Au Québec, le film est sorti sous le titre Richelieu : "Outre la sémantique que je trouve très forte – Riche Lieu – , il désigne ma région natale. C’est aussi un des deux garde-manger du Québec, une vaste contrée agricole dédiée à l’industrie de transformation alimentaire. Avec ce titre, le public québécois savait immédiatement de quoi parlait le film. Nous avons tourné sur place dans une usine qui, elle, n’embauche pas de travailleurs étrangers temporaires. Les extérieurs, et notamment la fosse bouchée par les résidus du maïs, ont été reconstitués", confie Pier-Philippe Chevigny.

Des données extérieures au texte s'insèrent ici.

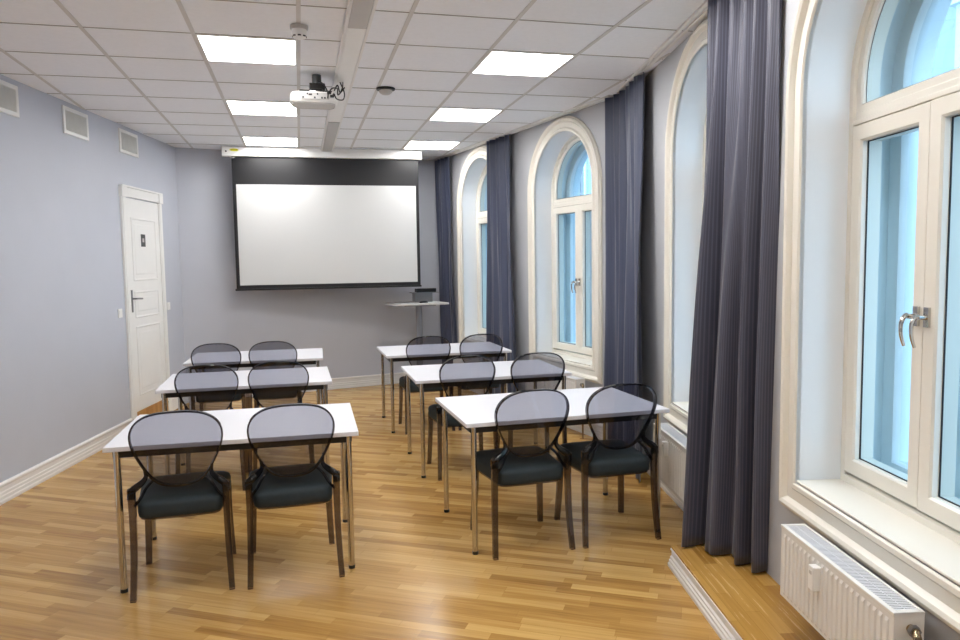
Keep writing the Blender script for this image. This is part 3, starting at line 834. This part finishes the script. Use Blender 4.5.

Stéphane, le patron, est interprété par un acteur qui a eu du succès en France et qu’on reconnaît à peine : Marc-André Grondin, révélé dans C.R.A.Z.Y., confirmé dans Le Premier jour du reste de ta vie ou dans L’homme qui rit et impressionnant dans le récent Le Successeur. Pier-Philippe Chevigny explique : "Mon film dénonce l’exploitation que subissent ces travailleurs étrangers. Je voulais que le patron qui les emploie ne soit pas l’archétype du méchant, qu’il soit plus nuancé. Pour moi, ce ne sont pas les individus qui sont à blâmer mais un système où tout le monde est à la fois victime et complice."
"J’ai vite pensé à Marc-André parce que je voulais quelqu’un que le public aime. Je ne voulais pas qu’on déteste le patron d’emblée mais qu’on ait de l’empathie pour lui et qu’on comprenne ses motivations. Je lui ai envoyé le scénario qui lui a plu et il a accepté, tout simplement."